PRAGUE, Czech Republic — For a group of high school students visting here from New Jersey, talking with 89-year-old Pavel Stransky was like having a character from a history book step off the page to recall a love story that collided with the darkest days of the Holocaust.
The scene was the winter of 1943 and after two years in the Terezin concentration camp Stransky, who was then a 22-year-old Jew from Prague, was facing deportation to Auschwitz. He was also deeply in love.
He had met the girl of his dreams — a striking brunette named Vera Stadler — five years earlier.
It was a riveting tale of remembrance. And the students were mesmerized as Stransky calmly unfolded his tale of war and love at a time in history that seems almost impossible to fathom, but which the trip’s organizers deeply believe needs to be remembered.
Remembrance is the goal of the Holocaust Study Tour 2010, which brought 11 American high school students to the Czech Republic to reach back 70 years into the past.
Stransky continued his story of survival as the students listened at a gathering in a hotel here over the weekend.
“We met during summer holiday in 1938,” he said. “I was 17, she was 16, and she was beautiful. It was love at first sight.”
But now he had a one-way ticket to Auschwitz. The young lovers couldn’t bear to be separated, but the only way she could go with him was if she was his wife.
“So the day before [my departure] we got married; and we spent our wedding night in front of 2,500 unhappy prisoners,” he said. “And our honeymoon was to the greatest extermination camp — Birkenau.”
Colleen Tambuscio, who teaches a course on the Holocaust and Genocide at New Milford High School in New Jersey, is the trip’s chief organizer.
She said the idea to bring students to the land where the Holocaust happened occurred to her after she took a similar trip for teachers in 1997.
“My feeling after I went on that trip was — ‘if you are going to do this for anybody you should do it for students,’” Tambuscio said.
This is her 10th trip, and 120 students have accompanied her so far. But this type of hands on history doesn’t come cheaply. The trip costs $5,500 per student. A mix of private donations from individuals, foundations and corporations make the trip possible, she said.
But Tambuscio doesn’t want the students to merely touch history. She wants them to apply it to the world they live in.
“I hope they take away a better understanding of the history,” Tambuscio said, “but more importantly I hope they take away a sense of responsibility for heeding the warnings of genocide in our society; and not only in America but around the world.”
The students began their trip last week in Berlin, and this week they’ll visit other parts of the Czech Republic and then travel to Auschwitz before returning home.
Rebecca McCarten, a sophomore at New Milford High School, said the trip has given her a whole new perspective.
“A different view on life and to appreciate what I have more,” she said. “I can’t stop a genocide from happening but … I can give my views on it, and keep passing the word on.”
Back before the students, Stransky calmly recalled how his father had committed suicide before the war, in order to avoid the nightmare Stransky would eventually endure.

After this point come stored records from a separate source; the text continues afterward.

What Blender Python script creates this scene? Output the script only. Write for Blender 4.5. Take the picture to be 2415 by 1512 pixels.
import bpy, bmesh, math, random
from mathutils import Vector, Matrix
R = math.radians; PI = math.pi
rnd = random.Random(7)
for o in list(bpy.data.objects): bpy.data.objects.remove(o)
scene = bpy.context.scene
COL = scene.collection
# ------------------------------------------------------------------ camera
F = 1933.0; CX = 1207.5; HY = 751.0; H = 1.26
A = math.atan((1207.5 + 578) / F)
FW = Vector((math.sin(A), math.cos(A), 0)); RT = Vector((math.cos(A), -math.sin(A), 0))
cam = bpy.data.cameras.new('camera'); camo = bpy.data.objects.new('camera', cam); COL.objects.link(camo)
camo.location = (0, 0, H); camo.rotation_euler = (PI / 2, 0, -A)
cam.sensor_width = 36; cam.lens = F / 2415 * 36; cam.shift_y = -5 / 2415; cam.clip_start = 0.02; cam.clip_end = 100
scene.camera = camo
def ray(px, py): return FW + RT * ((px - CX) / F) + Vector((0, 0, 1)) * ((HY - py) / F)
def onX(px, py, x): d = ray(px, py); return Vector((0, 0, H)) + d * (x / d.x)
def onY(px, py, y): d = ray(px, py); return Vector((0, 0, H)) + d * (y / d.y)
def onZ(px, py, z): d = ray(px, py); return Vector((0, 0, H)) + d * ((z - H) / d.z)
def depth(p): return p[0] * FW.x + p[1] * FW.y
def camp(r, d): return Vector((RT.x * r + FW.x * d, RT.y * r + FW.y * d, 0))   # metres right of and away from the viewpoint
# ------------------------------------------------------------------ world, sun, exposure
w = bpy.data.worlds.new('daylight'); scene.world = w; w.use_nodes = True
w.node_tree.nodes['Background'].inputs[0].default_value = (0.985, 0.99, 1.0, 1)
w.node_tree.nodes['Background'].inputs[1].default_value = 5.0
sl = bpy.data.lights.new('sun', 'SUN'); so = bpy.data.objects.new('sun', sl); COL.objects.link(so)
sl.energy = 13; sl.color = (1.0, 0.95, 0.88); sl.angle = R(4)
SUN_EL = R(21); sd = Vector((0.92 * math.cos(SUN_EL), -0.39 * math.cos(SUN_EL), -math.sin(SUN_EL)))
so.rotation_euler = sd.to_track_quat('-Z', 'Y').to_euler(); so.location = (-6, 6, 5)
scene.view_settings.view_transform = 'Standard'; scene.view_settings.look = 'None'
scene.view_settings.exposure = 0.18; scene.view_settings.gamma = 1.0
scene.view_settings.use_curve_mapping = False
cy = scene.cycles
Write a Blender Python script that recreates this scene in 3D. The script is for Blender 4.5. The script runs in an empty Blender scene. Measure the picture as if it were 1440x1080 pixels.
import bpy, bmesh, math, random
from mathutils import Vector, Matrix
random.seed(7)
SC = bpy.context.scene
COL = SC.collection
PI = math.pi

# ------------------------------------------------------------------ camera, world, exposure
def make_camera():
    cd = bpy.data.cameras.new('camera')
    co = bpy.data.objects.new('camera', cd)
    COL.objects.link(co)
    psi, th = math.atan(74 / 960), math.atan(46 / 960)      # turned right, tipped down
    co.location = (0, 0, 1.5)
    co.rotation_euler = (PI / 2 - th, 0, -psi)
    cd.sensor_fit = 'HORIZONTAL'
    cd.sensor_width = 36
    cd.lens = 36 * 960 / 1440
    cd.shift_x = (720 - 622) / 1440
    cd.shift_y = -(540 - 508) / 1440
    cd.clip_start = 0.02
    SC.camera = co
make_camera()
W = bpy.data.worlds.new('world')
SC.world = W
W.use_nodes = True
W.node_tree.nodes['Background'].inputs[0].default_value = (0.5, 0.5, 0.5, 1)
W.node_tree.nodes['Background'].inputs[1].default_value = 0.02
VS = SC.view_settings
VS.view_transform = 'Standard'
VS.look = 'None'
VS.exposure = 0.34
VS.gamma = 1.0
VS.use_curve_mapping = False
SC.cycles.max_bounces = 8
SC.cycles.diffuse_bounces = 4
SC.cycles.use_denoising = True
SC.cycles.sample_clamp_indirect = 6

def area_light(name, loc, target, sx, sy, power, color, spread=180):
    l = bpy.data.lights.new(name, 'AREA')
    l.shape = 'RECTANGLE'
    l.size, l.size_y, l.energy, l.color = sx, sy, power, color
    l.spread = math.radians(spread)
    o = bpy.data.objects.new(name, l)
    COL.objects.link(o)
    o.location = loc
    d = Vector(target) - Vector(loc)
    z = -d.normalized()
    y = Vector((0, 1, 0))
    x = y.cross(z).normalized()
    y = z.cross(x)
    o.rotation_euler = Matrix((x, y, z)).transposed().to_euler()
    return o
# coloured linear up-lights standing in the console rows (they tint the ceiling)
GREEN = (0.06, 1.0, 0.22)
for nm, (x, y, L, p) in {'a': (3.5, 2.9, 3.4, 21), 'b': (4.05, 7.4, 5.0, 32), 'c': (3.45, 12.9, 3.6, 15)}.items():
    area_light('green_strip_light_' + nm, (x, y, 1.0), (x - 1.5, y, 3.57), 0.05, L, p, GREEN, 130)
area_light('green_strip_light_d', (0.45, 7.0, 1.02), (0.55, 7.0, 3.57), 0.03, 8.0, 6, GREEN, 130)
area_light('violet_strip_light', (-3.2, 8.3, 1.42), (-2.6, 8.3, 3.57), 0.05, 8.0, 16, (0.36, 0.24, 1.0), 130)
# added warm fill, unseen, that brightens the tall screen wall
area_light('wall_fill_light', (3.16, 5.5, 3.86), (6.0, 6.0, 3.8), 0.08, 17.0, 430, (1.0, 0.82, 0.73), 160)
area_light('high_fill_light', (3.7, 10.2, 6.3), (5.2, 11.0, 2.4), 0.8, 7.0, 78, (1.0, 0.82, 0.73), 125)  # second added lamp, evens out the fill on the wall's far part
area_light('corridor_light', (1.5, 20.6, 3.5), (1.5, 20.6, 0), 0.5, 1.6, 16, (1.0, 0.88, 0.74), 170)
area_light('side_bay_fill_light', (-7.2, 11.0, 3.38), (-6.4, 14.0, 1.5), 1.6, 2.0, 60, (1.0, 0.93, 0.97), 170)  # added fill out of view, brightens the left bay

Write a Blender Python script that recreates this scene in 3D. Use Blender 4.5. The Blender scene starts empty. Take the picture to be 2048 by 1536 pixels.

He told the students of a horrific train ride to Auschwitz in which many didn’t survive. And those who did couldn’t grasp the magnitude of the horror that lay before them.
“Prisoners from the main camp at Auschwitz … whispered in our ears, ‘You see the smoke and the chimneys? This is the only way out from Auschwitz — through the chimneys,’" Stransky said. “And we didn’t understand what a nonsense they are talking about. Later, of course, we found out.”
Ninety percent of the 1.1 million people who perished at Auschwitz were Jews, and virtually all of them were gassed to death.
Miraculously both Stransky and his wife survived seven months in Auschwitz.
“On July 1, 1944, I was on the first transport out, and left Auschwitz alive — not through the
chimney.” But then he lost contact with his beloved Vera.
By April 1945, it was clear Germany would lose the war, but Stransky’s survival hung in the balance. For him the war ended with a 19-day death march over 124 miles.
“On May 7, 1945, the SS suddenly stopped our march and went away,” he said. “And we stood free on the road. I weighed only 70 pounds. If the march had lasted another day or two I would have died.”
The students sat in stunned silence.
Nathali Arias, a junior at McNair high school in Jersey City said Stransky’s tale was spectacular.
“I thought it was like a Hollywood story,” she said.
So far on this journey, she added, “We really haven’t heard much happy endings. The fact that it’s true, and that sparkle in his eyes when he was talking about it — I was moved. I couldn’t believe it.”
Historian Shalmi Barmore gives the students perspective as they travel around the region
“What we’re actually teaching them beyond the history is to look at things; to absorb things from different perspectives and to think about them,” he said. “We’re not trying to give a synopsis or a one-word lesson.”
As for Stransky, he finally made his way back to Prague and slowly began to recuperate.
“Two months later, in July 1945, on the happiest day of my life, my wife rang the doorbell,” he said, his voice filled with emotion. “She stood before me as beautiful as ever. That’s why I say our holocaust story was also a love story.”
Editor’s note: This story has been updated to correct where Pavel Stransky met with students. It was also updated to make a spelling correction.